The anti-AKP daily Sözcü chose the front-page headline “A Sledgehammer to the freedom of press from Tayyip,” referring to the “Balyoz” (Sledgehammer) Operation, the alleged coup plan against the AKP that has been on Turkey’s agenda since the end of January. Nationalist daily Yeni Çağ went with “Order to liquidate on live broadcast” as its front-page headline.
Columnists returning fire
Columnists Oktay Ekşi and Ferai Tınç from Hürriyet, Güngör Mengi from Vatan, Haluk Şahin from Radikal and Osman Ulagay from Milliyet all wrote about the subject Saturday and Sunday. Translations of their columns may be found on the Daily News’ editorial pages. Many other columnists also criticized the prime minister harshly.
A box in Hasan Cemal’s column in daily Milliyet was titled “Whoa, Mr. Prime Minister!” Taraf chief editor Ahmet Altan wrote that a day will come when prime ministers who perceive columnists as “stenographers of their bosses” will think before they speak, while Arslan Bulut from Yeni Çağ asked if Erdoğan would fine media bosses on their taxes if they do not fire the columnists he does not like.

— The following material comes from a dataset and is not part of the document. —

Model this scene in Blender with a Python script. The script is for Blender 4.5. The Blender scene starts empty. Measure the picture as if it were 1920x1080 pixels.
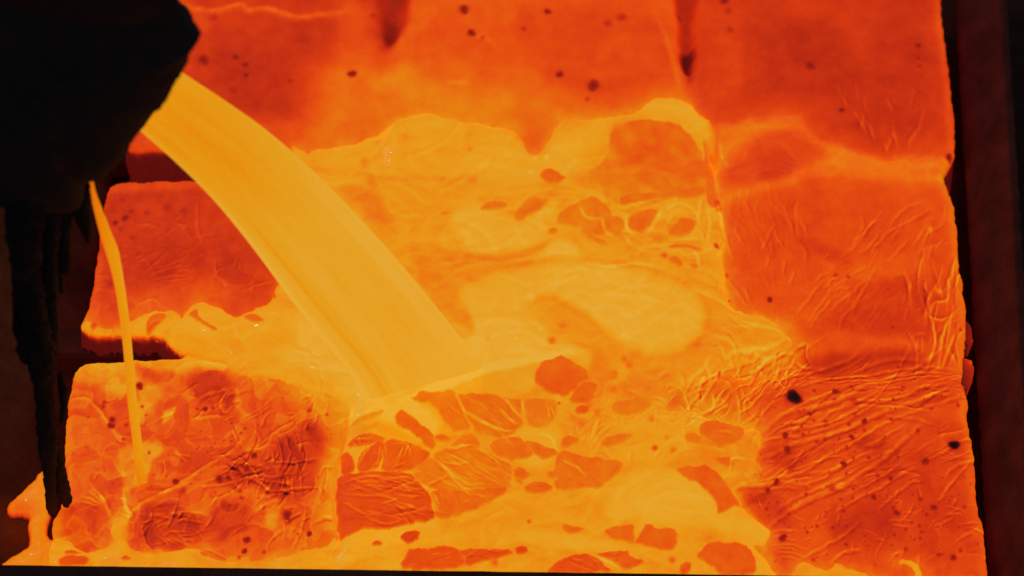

Serdar Akinan’s headline in Saturday’s daily Akşam, “I wrote a column that the prime minister would like,” made fun of Erdoğan’s threats. Even Nazlı Ilıcak from daily Sabah, a columnist at a newspaper generally following the AKP line, found the prime minister’s remarks to be too much. Her column issued a call to members of the AKP to summon the courage to tell Erdoğan to do the right thing.
Rahmi Turan from daily Hürriyet, the parent newspaper of the Hürriyet Daily News & Economic Review, wrote: “The press is a mirror, but it cannot help those who do not want to see.” Kanat Atkaya, also from Hürriyet, left a small part of his column empty Sunday, asking readers, including the prime minister, to write their own columns.
Ahmet Hakan, another columnist from Hürriyet, wrote Sunday that perhaps the columnists deserve the reaction since they did not immediately produce a common headline after the speech. That headline, he wrote, should have read: “Whoa.”
Praising and burying it
Not all papers criticized Erdoğan; some, in fact, praised him. Pro-Islamist daily Vakit’s front-page headline, “The prime minister relieved,” topped a story arguing that Erdoğan’s messages had put the markets at ease. Pro-AKP daily Yeni Şafak raised the bar even higher with its front-page headline “Footsteps of advanced democracy,” a quote from Erdoğan’s speech. Two Yeni Şafak columnists, Fehmi Koru and Kürşat Bumin, however, mildly criticized the prime minister.
The pro-AKP dailies Zaman, Türkiye and Star preferred to focus on other parts of the speech in their news coverage, but two of Star’s columnists, Ergun Babahan and Mehmet Altan, criticized the prime minister’s threats. Daily Milli Gazete, a known supporter of the Saadet (Felicity) Party, did not mention Erdoğan anywhere in its Saturday edition.